Make sure that your collection development criteria match the curriculum, age level of your students and the religious and cultural atmosphere of your community.

Prepare your school with policies and procedures to navigate the challenge process in a fair and reasonable manner. The New York City Office of Library Services has provided three documents to serve as a Challenged Materials Policy Template. See below the following documents New York City Collection Development Policy, Patron’s Request for Reconsideration of a Work, and Materials Evaluation Committee Report Form.

If a challenge occurs, be sure to inform the principal and the Office of Library Services. Most importantly, follow the procedure outlined in your Collection Development Policy. Start the process and step back and let it work. Reasonable consideration of challenged material through careful adherence to a challenged material procedure will result in a decision that will be best for your school community.

Despite the care taken to select valuable materials for student/teacher use and the qualifications of persons who select the materials, objections will occasionally be made. The principles of the freedom to read and the professional responsibility of the staff must be defended. OLS recommends that schools adopt the following collection development procedures

If a complaint is made, the librarian /library teacher or principal will follow the following procedures:

  1. Have a conversation with the complainant to listen carefully to his or her objections. Be courteous, help the complainant determine all facts related to the issue, state the rationale for making the material available through the library, but make no commitments for any actions.
  2. If the complainant is not satisfied, invite him to file his objections in writing and offer him a copy of “Patron’s Request for Reconsideration of a Work” (see APPENDIX A) to be submitted to the principal for consideration by a Materials Evaluation Committee. The principal will ensure that all appropriate staff members are informed about the possibility of a challenge.
  3. Upon receipt of a written request for reconsideration, the principal shall inform the Office of Library Services, who will designate a Materials Evaluation Committee composed of the following representatives selected from the Region, but not the school with the challenge:
    1. A representative from the central Office of Library Services (chair)
    2. A representative from building level administration
    3. A librarian or library teacher
    4. Two classroom teachers familiar with the subject matter of the material involved
    5. Two parents
    6. A student, where appropriate
  4. No material shall be removed from use until the Materials Evaluation Committee has made a final decision.
  5. Within two weeks the Materials Evaluation Committee shall:
    1. Examine the referred materials
    2. Check general acceptance of the materials by reading reviews
    3. Weigh values and faults against each other and form opinions based on the materials as a whole
    4. Meet to discuss the material and to prepare a report (See APPENDIX B)
    5. File a copy of the report in the school and central administrative offices
    6. Send a copy of the report to the complainant
  6. The findings of the committee will be implemented
  7. The decision may be appealed to the Executive Director of Literacy and AIS

Resources for Challenged Materials

Challenged Materials Guidelines

In preparing your challenged materials guidelines, keep in mind the curriculum, age level of your students and the religious and cultural atmosphere of your community.  Promote the idea of intellectual freedom as given in ALA’s Library Bill of Rights, but remember that school is a restricted environment.

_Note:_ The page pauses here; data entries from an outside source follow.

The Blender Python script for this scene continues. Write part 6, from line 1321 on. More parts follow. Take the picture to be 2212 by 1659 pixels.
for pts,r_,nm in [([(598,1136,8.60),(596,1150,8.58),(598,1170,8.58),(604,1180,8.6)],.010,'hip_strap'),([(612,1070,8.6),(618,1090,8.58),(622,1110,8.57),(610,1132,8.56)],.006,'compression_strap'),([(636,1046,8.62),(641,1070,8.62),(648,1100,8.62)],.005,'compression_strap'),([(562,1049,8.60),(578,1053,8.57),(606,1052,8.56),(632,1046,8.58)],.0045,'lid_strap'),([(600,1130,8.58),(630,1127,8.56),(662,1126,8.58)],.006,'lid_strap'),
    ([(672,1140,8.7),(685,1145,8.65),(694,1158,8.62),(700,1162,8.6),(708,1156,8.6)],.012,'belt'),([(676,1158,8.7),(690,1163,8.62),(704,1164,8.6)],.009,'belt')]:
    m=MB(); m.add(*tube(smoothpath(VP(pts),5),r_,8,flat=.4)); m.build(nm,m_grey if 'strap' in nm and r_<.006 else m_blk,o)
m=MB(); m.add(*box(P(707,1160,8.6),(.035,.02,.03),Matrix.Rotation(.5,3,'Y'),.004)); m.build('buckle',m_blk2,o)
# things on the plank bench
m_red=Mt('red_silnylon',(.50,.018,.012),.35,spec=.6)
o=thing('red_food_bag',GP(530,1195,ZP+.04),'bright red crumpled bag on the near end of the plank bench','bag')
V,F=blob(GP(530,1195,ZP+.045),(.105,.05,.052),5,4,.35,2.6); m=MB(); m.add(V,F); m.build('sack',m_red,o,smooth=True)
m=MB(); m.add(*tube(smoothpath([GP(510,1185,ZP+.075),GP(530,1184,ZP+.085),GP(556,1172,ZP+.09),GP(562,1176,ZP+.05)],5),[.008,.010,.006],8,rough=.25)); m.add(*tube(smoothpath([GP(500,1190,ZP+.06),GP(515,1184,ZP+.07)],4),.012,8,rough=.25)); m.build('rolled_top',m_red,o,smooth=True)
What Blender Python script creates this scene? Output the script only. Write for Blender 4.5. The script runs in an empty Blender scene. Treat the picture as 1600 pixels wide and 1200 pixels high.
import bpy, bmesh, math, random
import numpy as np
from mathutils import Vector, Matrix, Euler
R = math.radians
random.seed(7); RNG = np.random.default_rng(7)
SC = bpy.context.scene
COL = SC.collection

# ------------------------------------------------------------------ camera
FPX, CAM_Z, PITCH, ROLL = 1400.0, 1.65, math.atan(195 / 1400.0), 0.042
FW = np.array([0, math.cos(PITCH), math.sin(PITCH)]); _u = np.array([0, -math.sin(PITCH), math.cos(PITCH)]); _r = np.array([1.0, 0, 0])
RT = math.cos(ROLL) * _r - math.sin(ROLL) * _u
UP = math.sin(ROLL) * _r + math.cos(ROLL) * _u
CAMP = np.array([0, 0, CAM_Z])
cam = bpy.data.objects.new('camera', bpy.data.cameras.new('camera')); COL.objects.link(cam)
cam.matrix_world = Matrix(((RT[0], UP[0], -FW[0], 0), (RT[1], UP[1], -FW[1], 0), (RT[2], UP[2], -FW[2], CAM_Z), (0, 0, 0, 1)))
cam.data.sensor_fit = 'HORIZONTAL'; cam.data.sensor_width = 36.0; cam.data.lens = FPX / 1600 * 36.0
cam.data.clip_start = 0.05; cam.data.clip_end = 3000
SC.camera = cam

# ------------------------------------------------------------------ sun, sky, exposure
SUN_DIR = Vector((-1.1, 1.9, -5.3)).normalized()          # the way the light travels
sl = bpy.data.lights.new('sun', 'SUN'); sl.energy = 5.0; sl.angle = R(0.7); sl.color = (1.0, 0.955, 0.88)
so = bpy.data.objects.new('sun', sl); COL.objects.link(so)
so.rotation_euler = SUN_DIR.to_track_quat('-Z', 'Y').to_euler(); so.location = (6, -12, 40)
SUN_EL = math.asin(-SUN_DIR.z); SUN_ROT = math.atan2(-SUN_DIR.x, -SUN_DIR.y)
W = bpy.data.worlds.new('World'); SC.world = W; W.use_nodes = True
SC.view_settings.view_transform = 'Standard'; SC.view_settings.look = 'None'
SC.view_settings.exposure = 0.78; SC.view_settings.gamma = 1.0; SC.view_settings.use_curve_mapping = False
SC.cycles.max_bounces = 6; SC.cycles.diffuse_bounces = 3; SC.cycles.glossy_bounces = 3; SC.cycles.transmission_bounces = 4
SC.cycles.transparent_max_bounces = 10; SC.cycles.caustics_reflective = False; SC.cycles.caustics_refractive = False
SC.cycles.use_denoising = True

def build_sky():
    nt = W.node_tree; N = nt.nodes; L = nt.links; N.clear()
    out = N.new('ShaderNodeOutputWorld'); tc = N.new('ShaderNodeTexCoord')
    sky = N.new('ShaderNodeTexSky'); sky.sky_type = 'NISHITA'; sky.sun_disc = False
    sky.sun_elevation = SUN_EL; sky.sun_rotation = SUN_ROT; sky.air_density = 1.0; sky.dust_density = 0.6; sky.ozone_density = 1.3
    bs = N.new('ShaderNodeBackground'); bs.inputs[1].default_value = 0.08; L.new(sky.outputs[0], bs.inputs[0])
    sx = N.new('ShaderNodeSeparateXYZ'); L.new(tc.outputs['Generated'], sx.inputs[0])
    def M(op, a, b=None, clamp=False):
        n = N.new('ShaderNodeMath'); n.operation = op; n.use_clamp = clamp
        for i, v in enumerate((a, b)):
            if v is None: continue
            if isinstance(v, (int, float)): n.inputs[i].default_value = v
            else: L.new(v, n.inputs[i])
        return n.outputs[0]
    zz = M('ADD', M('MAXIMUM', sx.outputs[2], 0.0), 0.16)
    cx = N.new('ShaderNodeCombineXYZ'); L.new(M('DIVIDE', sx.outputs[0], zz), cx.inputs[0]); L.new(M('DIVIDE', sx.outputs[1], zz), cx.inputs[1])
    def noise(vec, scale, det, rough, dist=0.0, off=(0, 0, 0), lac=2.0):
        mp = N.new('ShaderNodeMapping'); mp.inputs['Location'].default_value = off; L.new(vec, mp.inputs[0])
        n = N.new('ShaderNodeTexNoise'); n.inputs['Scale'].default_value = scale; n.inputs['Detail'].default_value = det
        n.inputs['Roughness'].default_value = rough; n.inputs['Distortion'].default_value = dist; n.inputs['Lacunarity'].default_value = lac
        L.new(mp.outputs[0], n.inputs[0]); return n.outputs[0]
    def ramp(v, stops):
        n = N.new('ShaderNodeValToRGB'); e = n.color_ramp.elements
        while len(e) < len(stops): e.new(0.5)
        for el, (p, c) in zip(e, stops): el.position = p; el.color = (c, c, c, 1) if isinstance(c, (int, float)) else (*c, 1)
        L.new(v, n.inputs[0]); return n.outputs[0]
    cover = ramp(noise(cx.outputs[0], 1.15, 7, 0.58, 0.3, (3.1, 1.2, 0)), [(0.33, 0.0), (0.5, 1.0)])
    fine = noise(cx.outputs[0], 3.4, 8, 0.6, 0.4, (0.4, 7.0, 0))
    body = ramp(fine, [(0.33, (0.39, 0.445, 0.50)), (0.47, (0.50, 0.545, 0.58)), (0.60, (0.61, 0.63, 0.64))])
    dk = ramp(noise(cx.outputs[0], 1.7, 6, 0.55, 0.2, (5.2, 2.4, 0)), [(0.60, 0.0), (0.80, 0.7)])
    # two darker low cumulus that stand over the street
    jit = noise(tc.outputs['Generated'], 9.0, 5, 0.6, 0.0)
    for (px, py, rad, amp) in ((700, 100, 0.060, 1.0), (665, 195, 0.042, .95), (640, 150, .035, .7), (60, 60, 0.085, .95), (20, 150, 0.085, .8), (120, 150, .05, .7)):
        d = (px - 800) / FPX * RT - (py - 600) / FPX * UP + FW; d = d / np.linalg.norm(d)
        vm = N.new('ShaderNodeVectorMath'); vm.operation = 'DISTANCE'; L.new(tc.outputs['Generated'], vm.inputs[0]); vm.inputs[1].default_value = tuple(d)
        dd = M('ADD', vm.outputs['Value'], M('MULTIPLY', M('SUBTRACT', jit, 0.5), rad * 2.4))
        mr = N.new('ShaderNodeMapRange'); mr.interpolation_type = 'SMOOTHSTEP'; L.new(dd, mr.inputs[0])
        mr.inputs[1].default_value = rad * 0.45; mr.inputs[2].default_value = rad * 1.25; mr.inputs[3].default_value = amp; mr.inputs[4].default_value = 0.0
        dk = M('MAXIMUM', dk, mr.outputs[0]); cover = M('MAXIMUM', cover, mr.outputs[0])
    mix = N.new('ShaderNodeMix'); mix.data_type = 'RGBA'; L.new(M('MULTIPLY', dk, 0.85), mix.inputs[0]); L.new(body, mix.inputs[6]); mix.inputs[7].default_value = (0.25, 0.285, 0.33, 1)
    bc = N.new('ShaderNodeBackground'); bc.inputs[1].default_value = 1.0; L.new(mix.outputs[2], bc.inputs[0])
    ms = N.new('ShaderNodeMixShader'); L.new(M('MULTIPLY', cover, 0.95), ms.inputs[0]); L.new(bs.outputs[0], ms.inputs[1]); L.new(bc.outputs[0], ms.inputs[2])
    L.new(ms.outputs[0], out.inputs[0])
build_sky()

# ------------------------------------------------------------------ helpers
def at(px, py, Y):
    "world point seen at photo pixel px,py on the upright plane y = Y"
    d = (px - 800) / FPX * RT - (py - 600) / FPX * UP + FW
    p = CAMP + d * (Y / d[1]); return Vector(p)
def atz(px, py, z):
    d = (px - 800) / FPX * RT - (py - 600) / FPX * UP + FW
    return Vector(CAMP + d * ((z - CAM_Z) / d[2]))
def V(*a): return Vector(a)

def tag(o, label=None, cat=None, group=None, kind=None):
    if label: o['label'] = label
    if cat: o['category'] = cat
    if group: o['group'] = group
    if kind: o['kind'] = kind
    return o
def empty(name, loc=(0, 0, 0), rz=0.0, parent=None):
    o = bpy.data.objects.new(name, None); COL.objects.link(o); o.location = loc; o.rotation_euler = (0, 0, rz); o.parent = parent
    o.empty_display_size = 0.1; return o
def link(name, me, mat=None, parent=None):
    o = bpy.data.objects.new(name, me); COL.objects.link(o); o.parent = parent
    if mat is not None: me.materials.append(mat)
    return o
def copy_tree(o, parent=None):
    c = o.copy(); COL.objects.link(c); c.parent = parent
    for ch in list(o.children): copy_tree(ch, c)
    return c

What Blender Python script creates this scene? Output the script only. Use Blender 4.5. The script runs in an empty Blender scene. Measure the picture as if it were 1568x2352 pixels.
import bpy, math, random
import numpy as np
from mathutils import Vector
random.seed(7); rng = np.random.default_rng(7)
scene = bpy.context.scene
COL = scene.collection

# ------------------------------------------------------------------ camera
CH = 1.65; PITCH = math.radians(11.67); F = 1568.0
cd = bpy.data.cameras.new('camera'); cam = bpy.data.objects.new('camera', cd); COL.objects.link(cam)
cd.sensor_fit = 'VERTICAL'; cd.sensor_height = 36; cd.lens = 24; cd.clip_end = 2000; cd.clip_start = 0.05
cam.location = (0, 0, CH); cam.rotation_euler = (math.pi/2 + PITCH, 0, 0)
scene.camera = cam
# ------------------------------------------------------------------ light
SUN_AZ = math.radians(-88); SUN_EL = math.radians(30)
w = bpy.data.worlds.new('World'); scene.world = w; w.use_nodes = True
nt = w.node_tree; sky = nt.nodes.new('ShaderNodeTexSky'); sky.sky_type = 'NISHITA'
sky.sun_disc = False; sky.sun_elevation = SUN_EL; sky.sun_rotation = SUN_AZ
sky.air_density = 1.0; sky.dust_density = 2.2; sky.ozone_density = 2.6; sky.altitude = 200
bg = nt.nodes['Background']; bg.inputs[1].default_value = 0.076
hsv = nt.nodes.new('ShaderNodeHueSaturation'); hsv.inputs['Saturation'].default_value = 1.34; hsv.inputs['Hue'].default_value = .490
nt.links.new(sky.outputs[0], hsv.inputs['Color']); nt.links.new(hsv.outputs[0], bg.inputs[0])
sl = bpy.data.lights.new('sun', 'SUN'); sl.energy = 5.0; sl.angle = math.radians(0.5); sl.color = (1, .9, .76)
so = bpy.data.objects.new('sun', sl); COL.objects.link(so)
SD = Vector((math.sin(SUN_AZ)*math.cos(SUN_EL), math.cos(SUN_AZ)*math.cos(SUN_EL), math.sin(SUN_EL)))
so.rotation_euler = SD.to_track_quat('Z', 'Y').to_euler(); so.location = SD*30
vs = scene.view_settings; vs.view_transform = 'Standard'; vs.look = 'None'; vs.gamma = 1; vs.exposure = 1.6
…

However careful or circumspect you may be, expect to be challenged on materials by staff, students and parents.  With students, some objections may come from misunderstandings or misreadings and may be resolved with individual or classroom discussion, providing a teachable moment.  Be prepared with written guidelines and have a formal procedure to deal with any objections.  The principal and administrators must be informed of any objections received. 

In your policy, you should include a statement on intellectual freedom and why it is important to maintain. You may wish to include the text of the First Amendment to the United States Constitution—“Congress shall make no law respecting an establishment of religion, or prohibiting the free exercise thereof; or abridging the freedom of speech, or of the press; or the right of the people peaceable to assemble, and to petition the Government for a redress of grievances,” and the Library Bill of Rights.

 The principal should review the selection and objection rules with the teaching staff at least annually. No parent has the right to determine reading, viewing, or listening matter for students other than his or her own children.